Leading SP 500 Kneejerks Higher on Payrolls

Highlights:

  • Dow Theory confirmed this rally with new highs concurrently occurring in both the Transports (leading) and the Industrials. 
  • The Trend Change Days up in both the lagging NASDAQ NDX and Russell 2K remain intact. There still is no TCD up in the SP 500 which is the leading index. Interesting.
  • Payrolls will set tone and direction. Sometimes it takes until the close of the following session for volatility to shake itself out and the trend to tip its hand. The Employment Report carries weight and can start new trends for finish established ones. 
  • Prior all time new high growth leaders heavily lag the SP 500. Here is a chart showing the spread between the Credit Suisse High Price Momentum index and the SP 500. Down shows growth lagging and the SP 500 leading.
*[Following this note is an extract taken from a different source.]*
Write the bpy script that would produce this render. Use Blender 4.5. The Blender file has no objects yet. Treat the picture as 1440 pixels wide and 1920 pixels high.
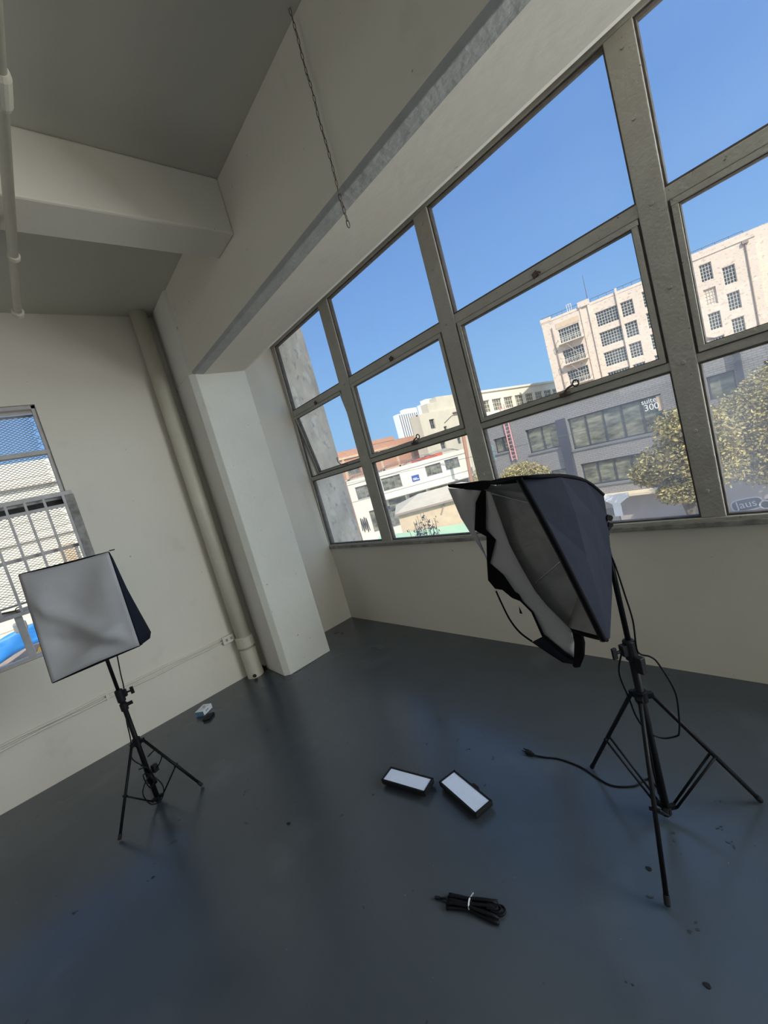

Note the head and shoulders developing, a 10 month broken uptrend, and the March sell off ferocity in growth I've been mentioning.
 
  • Late stage market leadership continues to emerge
  •  So we have a pushme/pullyou between the Industrials/SP 500 and Tech/Small Cap. The latter are obviously weak with their lower highs put in place yesterday. Daily technicals on the QQQ have the MACD still on a sell signal but the trigger line has narrowed sharply to the MACD line. RSI is right at a key inflection point. Failure here reinforces a bearish range on the indicator. Weekly technicals show a strengthening MACD sell signal on the histogram while RSI has bounced at a previous low, points up, and remains well above 50 in bullish territory. On the monthly, MACD remains on a buy signal while RSI has tested a key long term support trendline. That long term support trendline is really important. It reads bullish and is a long term momentum positive. 
  • If these early post-release gains hold by the close for the NDX, it will create a fourth session above the 50 day SMA. A fourth day adds conviction to the 50 day as support for hesistant bulls. It squeezes shorts with a lack of downside breakdown.
  • Banks remain strong. The BKX holds tight. A break above 73.20, the high of the past eight sessions, will add a tailwind to a broader market rally. 
  • This weekend I will post some numbers showing that banks do well in a rising rate environment (eventually rates crimp). Strong banks and credit conditions support stocks. Banks are a leading indicator. The current sector leadership are late stage leaders. This is an interesting juxtaposition of sector strength.
  • My feel for the lagging Russell and NDX is that strength in the DJI, Transports, and SP 500 will drag them higher. The monthly RSI technicals above show an intact up channel with a current pause while the monthly RSI remains Very bullish.
  • Tactically, my book is roughly 40% exposed in leading all-time new high names that have rotated into favor. My position size has been half normal given the market bifurcation and last month's destruction of growth. We participate with more controlled risk.  Depending on price action in the lagging indices, I will normalize on their continued strength. I think there is a high chance that beat up growth can find a strong oversold bid given the strength in the leading indices.